I have a vector $\mathbf{n}=\langle a,b,c \rangle$ where $a$, $b$, and $c$ are integers and $\mathbf{n}\ne\langle 0,0,0 \rangle$.
I want to find two other vectors $\mathbf{v_a}$, $\mathbf{v_b}$ that are in $R^3$ with integer coordinates such that $\mathbf{n} = \mathbf{v_a} \times \mathbf{v_b}$.
For example, when $\mathbf{n}=\langle3,5,7\rangle$, a solution is $\mathbf{v_a}=\langle-1,2,-1\rangle$ and $\mathbf{v_b}=\langle-3,-1,2\rangle$.
I wrote a brute force solution that works on all vectors $\mathbf{n}$ where $a,b,c\in [-15,15]$ (a 31 x 31 x 31 cube centered around the origin). Based on this test, I'm reasonably confident there is a solution for every valid $\mathbf{n}$. However I'm not sure my brute force solution will work for all $a,b,c$ and the brute force solution is slow.
Is there a simple way to find $\mathbf{v_a}$ and $\mathbf{v_b}$?
Reference added: https://mathoverflow.net/questions/103152/determinant-of-integer-lattice-basis-of-l-x-1-ldots-x-n-a-1x-1-cdotsa
Yes, there is. Write your target vector as a row $R$ of fixed integers. We require their gcd to be 1. Now, using a sequence of column operations using elementary matrices $C_j,$ each of all integers and each determinant $1.$ The resulting process must transform $R$ into $(1,0,0).$ Furthermore, there will actually be few $C_i,$ with the product $C_1 C_2 C_3 ... = C.$ Then we have $$ RC = (1,0,0). $$
Given this notation, the two desired vectors are the second and third column of $C.$ If we call those columns $v,w,$ then either $v \times w = R^T$ or $w \times v = R^T$
Let me make some examples...
$$ R = \left( \begin{array}{ccc} 3 & 5 & 7 \end{array} \right) $$
$$ C = \left( \begin{array}{ccc} -2& 10& -7 \\ 0 & 1 & 0 \\ 1&-5&3 \\ \end{array} \right) $$ As rows, we have the solution vectors $$ \left( \begin{array}{ccc} 10& 1& -5 \\ -7 & 0 & 3 \\ \end{array} \right) $$
Finding $C$
P.S. If $g = \gcd(a,b,c) > 1,$ solve the problem for $\left(\frac{a}{g}, \frac{b}{g}, \frac{c}{g} \right).$ After finding $v,w,$ multiply one of them by $g$ but not the other.

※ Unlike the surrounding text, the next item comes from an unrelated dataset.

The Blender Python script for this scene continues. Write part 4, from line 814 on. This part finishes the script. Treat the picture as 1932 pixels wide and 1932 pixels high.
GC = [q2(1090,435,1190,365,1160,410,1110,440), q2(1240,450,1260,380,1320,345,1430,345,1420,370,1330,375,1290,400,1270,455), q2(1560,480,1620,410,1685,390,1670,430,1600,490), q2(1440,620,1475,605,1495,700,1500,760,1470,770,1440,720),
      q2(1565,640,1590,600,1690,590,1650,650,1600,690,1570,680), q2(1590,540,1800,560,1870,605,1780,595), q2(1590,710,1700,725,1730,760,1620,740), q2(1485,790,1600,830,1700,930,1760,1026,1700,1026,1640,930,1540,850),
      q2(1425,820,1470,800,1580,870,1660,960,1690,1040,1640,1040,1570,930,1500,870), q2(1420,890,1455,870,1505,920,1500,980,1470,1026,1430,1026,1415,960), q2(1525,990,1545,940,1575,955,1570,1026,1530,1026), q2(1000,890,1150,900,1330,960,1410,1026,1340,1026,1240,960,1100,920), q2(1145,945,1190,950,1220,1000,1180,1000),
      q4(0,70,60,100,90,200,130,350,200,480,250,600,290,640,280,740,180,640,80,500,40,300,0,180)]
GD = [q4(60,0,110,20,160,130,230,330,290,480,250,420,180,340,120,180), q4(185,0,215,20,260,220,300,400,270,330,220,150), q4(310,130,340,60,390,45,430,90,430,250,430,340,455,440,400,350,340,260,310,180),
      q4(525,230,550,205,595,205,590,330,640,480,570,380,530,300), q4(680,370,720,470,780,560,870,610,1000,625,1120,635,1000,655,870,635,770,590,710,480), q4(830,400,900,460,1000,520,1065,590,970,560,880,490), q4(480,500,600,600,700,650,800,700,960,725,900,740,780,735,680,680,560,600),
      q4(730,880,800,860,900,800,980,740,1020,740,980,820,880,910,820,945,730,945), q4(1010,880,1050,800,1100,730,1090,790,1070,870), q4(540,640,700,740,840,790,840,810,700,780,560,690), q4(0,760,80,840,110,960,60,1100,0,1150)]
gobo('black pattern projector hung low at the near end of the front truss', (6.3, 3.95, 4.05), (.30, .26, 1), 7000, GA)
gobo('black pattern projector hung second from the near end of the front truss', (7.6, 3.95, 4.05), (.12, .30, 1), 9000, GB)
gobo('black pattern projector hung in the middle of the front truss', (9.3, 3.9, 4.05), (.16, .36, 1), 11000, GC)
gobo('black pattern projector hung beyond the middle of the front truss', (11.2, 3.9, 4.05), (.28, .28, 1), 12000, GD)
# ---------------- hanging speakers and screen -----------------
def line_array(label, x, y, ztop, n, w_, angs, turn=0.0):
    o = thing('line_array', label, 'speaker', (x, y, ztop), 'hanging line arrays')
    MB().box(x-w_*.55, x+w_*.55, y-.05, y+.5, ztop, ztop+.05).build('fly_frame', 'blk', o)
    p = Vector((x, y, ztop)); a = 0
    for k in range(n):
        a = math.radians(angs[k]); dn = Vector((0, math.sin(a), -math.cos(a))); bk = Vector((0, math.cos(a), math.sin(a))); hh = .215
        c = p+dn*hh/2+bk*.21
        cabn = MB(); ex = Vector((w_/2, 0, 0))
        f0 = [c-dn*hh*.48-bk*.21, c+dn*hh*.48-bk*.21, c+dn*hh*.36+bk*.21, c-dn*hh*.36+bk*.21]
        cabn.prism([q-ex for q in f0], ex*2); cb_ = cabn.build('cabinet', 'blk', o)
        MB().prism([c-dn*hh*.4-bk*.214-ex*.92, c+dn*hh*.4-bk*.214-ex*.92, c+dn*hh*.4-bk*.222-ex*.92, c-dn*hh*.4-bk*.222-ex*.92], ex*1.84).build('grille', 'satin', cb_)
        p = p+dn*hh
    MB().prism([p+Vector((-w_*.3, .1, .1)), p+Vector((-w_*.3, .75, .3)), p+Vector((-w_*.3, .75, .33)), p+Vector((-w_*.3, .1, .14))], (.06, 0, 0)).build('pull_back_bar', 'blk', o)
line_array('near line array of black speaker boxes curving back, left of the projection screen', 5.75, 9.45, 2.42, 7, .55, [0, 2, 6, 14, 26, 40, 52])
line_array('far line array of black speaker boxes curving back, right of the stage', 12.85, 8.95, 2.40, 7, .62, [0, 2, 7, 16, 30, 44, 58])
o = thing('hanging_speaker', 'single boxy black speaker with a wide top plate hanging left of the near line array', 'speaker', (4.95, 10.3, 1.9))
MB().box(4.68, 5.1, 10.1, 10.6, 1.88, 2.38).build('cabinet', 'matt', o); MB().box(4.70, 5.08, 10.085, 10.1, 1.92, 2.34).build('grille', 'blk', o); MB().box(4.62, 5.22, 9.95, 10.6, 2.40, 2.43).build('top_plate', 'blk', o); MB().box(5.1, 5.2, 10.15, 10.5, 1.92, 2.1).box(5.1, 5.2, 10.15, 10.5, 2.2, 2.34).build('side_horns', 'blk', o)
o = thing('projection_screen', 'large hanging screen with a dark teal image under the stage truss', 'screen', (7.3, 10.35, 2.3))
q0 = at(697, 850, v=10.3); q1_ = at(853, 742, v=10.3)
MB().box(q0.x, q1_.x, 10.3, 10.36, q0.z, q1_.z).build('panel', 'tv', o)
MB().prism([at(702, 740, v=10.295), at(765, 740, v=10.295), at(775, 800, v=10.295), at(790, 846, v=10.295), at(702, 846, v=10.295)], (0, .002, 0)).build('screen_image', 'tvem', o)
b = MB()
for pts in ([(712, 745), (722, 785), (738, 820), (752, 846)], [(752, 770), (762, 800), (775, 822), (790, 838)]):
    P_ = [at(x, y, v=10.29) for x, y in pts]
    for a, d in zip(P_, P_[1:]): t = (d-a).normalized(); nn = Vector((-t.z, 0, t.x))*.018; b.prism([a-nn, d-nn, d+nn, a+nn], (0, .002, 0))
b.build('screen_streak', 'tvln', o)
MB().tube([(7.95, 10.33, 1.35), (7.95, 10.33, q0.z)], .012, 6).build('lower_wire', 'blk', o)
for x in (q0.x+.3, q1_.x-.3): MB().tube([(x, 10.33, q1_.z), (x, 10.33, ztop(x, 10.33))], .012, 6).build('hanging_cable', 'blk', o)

============================================================================
$$ R = \left( \begin{array}{ccc} 6 & 10 & 15 \end{array} \right) $$
$$ C = \left( \begin{array}{ccc} 1& -10& -15 \\ 1 & -9 & -15 \\ -1&10&16 \\ \end{array} \right) $$ As rows, we have the solution vectors $$ \left( \begin{array}{ccc} -10& -9& 10 \\ -15 & -15 & 16 \\ \end{array} \right) $$
===============================================================
Added: we could also write the thing out in symbols, given $\gcd(a,b,c) = 1,$ with $g = \gcd(b,c) $ and Bezout expressions $sb+tc= g$ and $pa+qg=1.$ Then the method given leads us to general solution $$ \left( \begin{array}{ccc} -g& sa& ta \\ 0 & -\frac{c}{g} & \frac{b}{g} \\ \end{array} \right) $$
With the example $$ R = \left( \begin{array}{ccc} 3 & 5 & 7 \end{array} \right) $$ we get $a=3, b=5, c=7, g=1, s=3,t=-2,q=1 $ and $$ \left( \begin{array}{ccc} -1& 9& -6 \\ 0 & -7 & 5 \\ \end{array} \right) $$ In this dimension we can use Gauss reduction to find a reduced basis, $$ \left( \begin{array}{cc} 1& 1 \\ 3 & 4 \\ \end{array} \right) \left( \begin{array}{ccc} -1& 9& -6 \\ 0 & -7 & 5 \\ \end{array} \right) = \left( \begin{array}{ccc} -1& 2& -1 \\ -3 & -1 & 2 \\ \end{array} \right) $$